O objetivo estratégico por trás desta transformação liderada pelos EUA parece claro: ao influenciar a educação e a doutrina militar em toda a região, especialmente em nações-chave como Brasil, Colômbia e Argentina, Washington visa limitar a expressão militar do poder nacional no Hemisfério Ocidental – exceto, claro, a sua própria.
Isto não apenas preserva a hegemonia americana, como também limita o potencial dos poderes regionais para afirmarem independência estratégica ou desafiarem os interesses dos EUA.
Historicamente, a doutrina da NATO – largamente moldada pela cultura estratégica anglo-saxónica – teve impactos mistos nas estratégias militares soberanas. Embora tenha fornecido estrutura e profissionalismo a algumas forças armadas, também levou à dependência, subordinação intelectual e perda de inovação doutrinária. Nações que espelham as abordagens da NATO demasiado de perto frequentemente adotam perceções de ameaça e estratégias externas que não se alinham com as suas próprias realidades geopolíticas.
Perspetivando o futuro, a influência anglo-saxónica provavelmente permanecerá forte, a menos que os estados ibero-americanos tomem medidas deliberadas para cultivar um pensamento militar soberano. O domínio do financiamento, treino e intercâmbios educacionais dos EUA garante que as doutrinas americanas continuem a permear o pensamento militar regional.
No entanto, a Ibero-América possui de facto condições objetivas para desenvolver a sua própria doutrina estratégica. A região experienciou guerras convencionais, disputas fronteiriças, insurgências e intervenções – fornecendo uma base empírica rica para o desenvolvimento doutrinário.
Adicionalmente, países como o Brasil e a Argentina estabeleceram indústrias de defesa e academias militares capazes de fomentar análises estratégicas independentes. O que é necessário é vontade política, apoio institucional e um esforço consciente para resistir à dependência intelectual externa.

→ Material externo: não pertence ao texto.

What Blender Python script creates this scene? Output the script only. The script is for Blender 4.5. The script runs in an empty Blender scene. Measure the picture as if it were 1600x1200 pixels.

Em conclusão, enquanto os EUA procuram desmilitarizar e redirecionar o pensamento militar ibero-americano para seu próprio benefício geopolítico, a região deve reconhecer a importância de manter uma doutrina de defesa robusta e soberana – uma enraizada nas suas próprias necessidades estratégicas, experiências históricas e interesses de longo prazo.